Your goal
Output the material below in full, exactly as it is.

Input for this task
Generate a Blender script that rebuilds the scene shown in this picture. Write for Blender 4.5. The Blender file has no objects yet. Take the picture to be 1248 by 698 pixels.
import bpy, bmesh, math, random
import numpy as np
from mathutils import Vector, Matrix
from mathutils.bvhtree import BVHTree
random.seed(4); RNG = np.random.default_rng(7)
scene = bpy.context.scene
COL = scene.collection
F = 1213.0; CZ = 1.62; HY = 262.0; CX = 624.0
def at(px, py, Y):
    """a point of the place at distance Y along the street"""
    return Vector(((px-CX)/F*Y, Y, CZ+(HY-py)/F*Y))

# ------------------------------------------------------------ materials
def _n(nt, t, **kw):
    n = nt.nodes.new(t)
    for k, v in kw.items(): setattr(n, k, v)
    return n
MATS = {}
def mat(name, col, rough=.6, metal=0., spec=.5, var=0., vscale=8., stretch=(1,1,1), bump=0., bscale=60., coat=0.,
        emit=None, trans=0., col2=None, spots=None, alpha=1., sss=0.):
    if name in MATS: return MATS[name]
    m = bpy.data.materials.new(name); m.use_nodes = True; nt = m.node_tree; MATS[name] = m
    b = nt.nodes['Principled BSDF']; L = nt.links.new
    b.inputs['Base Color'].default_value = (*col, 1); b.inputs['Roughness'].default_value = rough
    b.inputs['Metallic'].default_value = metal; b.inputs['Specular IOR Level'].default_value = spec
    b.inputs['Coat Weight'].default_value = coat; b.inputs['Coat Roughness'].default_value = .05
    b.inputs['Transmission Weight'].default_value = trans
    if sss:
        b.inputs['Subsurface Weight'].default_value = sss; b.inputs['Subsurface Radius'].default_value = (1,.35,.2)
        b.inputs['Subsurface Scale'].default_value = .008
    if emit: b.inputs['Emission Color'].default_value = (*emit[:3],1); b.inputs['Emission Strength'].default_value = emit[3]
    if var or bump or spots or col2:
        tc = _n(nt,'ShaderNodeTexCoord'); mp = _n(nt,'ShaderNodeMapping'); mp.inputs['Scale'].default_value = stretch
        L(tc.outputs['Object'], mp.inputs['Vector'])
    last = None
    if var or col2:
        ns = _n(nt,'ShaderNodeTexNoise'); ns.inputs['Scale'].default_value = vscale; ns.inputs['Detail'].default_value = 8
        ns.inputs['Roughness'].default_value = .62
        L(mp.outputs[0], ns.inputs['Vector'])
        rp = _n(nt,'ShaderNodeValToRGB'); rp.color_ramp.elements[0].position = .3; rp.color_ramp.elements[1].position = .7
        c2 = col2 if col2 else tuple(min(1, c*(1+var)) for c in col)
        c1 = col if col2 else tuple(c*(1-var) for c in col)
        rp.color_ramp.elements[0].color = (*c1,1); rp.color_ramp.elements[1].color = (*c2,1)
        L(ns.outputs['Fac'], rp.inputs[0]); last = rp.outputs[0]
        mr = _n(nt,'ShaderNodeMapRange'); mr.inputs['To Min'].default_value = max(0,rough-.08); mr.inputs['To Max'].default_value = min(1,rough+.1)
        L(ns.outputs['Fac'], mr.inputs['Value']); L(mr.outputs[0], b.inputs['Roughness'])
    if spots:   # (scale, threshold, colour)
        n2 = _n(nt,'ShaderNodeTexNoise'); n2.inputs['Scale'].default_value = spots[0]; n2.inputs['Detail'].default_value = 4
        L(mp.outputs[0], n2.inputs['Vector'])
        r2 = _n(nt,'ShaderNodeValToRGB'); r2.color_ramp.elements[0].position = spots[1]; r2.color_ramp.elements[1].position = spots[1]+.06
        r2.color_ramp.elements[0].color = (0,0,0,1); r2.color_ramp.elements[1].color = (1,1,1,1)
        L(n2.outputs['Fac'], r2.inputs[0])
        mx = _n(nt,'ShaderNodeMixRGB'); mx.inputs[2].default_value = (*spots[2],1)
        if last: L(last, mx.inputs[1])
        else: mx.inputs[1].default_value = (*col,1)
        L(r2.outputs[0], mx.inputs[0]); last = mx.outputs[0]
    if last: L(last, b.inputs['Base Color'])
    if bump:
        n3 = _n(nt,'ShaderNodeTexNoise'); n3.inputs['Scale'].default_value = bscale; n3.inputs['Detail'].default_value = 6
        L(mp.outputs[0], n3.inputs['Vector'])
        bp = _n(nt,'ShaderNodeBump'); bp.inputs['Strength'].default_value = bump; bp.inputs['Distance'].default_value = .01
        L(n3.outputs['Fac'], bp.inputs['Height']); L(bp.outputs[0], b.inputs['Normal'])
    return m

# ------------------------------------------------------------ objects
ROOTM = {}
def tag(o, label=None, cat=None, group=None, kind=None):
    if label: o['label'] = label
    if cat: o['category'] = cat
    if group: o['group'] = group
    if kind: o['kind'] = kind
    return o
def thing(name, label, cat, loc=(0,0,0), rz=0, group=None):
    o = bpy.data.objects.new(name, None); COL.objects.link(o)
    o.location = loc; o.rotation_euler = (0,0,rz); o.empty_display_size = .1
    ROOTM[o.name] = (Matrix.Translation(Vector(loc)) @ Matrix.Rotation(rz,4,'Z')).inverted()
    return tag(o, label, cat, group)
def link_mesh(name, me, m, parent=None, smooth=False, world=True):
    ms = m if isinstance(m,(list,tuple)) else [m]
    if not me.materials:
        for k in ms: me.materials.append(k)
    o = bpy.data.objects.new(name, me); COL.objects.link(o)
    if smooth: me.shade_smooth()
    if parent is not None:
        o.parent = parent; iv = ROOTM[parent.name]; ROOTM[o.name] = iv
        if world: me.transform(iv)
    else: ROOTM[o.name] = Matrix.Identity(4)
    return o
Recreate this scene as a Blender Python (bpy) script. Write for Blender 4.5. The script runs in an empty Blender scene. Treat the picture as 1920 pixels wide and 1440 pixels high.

Result below
Generate a Blender script that rebuilds the scene shown in this picture. Write for Blender 4.5. The Blender file has no objects yet. Take the picture to be 1248 by 698 pixels.
import bpy, bmesh, math, random
import numpy as np
from mathutils import Vector, Matrix
from mathutils.bvhtree import BVHTree
random.seed(4); RNG = np.random.default_rng(7)
scene = bpy.context.scene
COL = scene.collection
F = 1213.0; CZ = 1.62; HY = 262.0; CX = 624.0
def at(px, py, Y):
    """a point of the place at distance Y along the street"""
    return Vector(((px-CX)/F*Y, Y, CZ+(HY-py)/F*Y))

# ------------------------------------------------------------ materials
def _n(nt, t, **kw):
    n = nt.nodes.new(t)
    for k, v in kw.items(): setattr(n, k, v)
    return n
MATS = {}
def mat(name, col, rough=.6, metal=0., spec=.5, var=0., vscale=8., stretch=(1,1,1), bump=0., bscale=60., coat=0.,
        emit=None, trans=0., col2=None, spots=None, alpha=1., sss=0.):
    if name in MATS: return MATS[name]
    m = bpy.data.materials.new(name); m.use_nodes = True; nt = m.node_tree; MATS[name] = m
    b = nt.nodes['Principled BSDF']; L = nt.links.new
    b.inputs['Base Color'].default_value = (*col, 1); b.inputs['Roughness'].default_value = rough
    b.inputs['Metallic'].default_value = metal; b.inputs['Specular IOR Level'].default_value = spec
    b.inputs['Coat Weight'].default_value = coat; b.inputs['Coat Roughness'].default_value = .05
    b.inputs['Transmission Weight'].default_value = trans
    if sss:
        b.inputs['Subsurface Weight'].default_value = sss; b.inputs['Subsurface Radius'].default_value = (1,.35,.2)
        b.inputs['Subsurface Scale'].default_value = .008
    if emit: b.inputs['Emission Color'].default_value = (*emit[:3],1); b.inputs['Emission Strength'].default_value = emit[3]
    if var or bump or spots or col2:
        tc = _n(nt,'ShaderNodeTexCoord'); mp = _n(nt,'ShaderNodeMapping'); mp.inputs['Scale'].default_value = stretch
        L(tc.outputs['Object'], mp.inputs['Vector'])
    last = None
    if var or col2:
        ns = _n(nt,'ShaderNodeTexNoise'); ns.inputs['Scale'].default_value = vscale; ns.inputs['Detail'].default_value = 8
        ns.inputs['Roughness'].default_value = .62
        L(mp.outputs[0], ns.inputs['Vector'])
        rp = _n(nt,'ShaderNodeValToRGB'); rp.color_ramp.elements[0].position = .3; rp.color_ramp.elements[1].position = .7
        c2 = col2 if col2 else tuple(min(1, c*(1+var)) for c in col)
        c1 = col if col2 else tuple(c*(1-var) for c in col)
        rp.color_ramp.elements[0].color = (*c1,1); rp.color_ramp.elements[1].color = (*c2,1)
        L(ns.outputs['Fac'], rp.inputs[0]); last = rp.outputs[0]
        mr = _n(nt,'ShaderNodeMapRange'); mr.inputs['To Min'].default_value = max(0,rough-.08); mr.inputs['To Max'].default_value = min(1,rough+.1)
        L(ns.outputs['Fac'], mr.inputs['Value']); L(mr.outputs[0], b.inputs['Roughness'])
    if spots:   # (scale, threshold, colour)
        n2 = _n(nt,'ShaderNodeTexNoise'); n2.inputs['Scale'].default_value = spots[0]; n2.inputs['Detail'].default_value = 4
        L(mp.outputs[0], n2.inputs['Vector'])
        r2 = _n(nt,'ShaderNodeValToRGB'); r2.color_ramp.elements[0].position = spots[1]; r2.color_ramp.elements[1].position = spots[1]+.06
        r2.color_ramp.elements[0].color = (0,0,0,1); r2.color_ramp.elements[1].color = (1,1,1,1)
        L(n2.outputs['Fac'], r2.inputs[0])
        mx = _n(nt,'ShaderNodeMixRGB'); mx.inputs[2].default_value = (*spots[2],1)
        if last: L(last, mx.inputs[1])
        else: mx.inputs[1].default_value = (*col,1)
        L(r2.outputs[0], mx.inputs[0]); last = mx.outputs[0]
    if last: L(last, b.inputs['Base Color'])
    if bump:
        n3 = _n(nt,'ShaderNodeTexNoise'); n3.inputs['Scale'].default_value = bscale; n3.inputs['Detail'].default_value = 6
        L(mp.outputs[0], n3.inputs['Vector'])
        bp = _n(nt,'ShaderNodeBump'); bp.inputs['Strength'].default_value = bump; bp.inputs['Distance'].default_value = .01
        L(n3.outputs['Fac'], bp.inputs['Height']); L(bp.outputs[0], b.inputs['Normal'])
    return m

# ------------------------------------------------------------ objects
ROOTM = {}
def tag(o, label=None, cat=None, group=None, kind=None):
    if label: o['label'] = label
    if cat: o['category'] = cat
    if group: o['group'] = group
    if kind: o['kind'] = kind
    return o
def thing(name, label, cat, loc=(0,0,0), rz=0, group=None):
    o = bpy.data.objects.new(name, None); COL.objects.link(o)
    o.location = loc; o.rotation_euler = (0,0,rz); o.empty_display_size = .1
    ROOTM[o.name] = (Matrix.Translation(Vector(loc)) @ Matrix.Rotation(rz,4,'Z')).inverted()
    return tag(o, label, cat, group)
def link_mesh(name, me, m, parent=None, smooth=False, world=True):
    ms = m if isinstance(m,(list,tuple)) else [m]
    if not me.materials:
        for k in ms: me.materials.append(k)
    o = bpy.data.objects.new(name, me); COL.objects.link(o)
    if smooth: me.shade_smooth()
    if parent is not None:
        o.parent = parent; iv = ROOTM[parent.name]; ROOTM[o.name] = iv
        if world: me.transform(iv)
    else: ROOTM[o.name] = Matrix.Identity(4)
    return o
Recreate this scene as a Blender Python (bpy) script. Write for Blender 4.5. The script runs in an empty Blender scene. Treat the picture as 1920 pixels wide and 1440 pixels high.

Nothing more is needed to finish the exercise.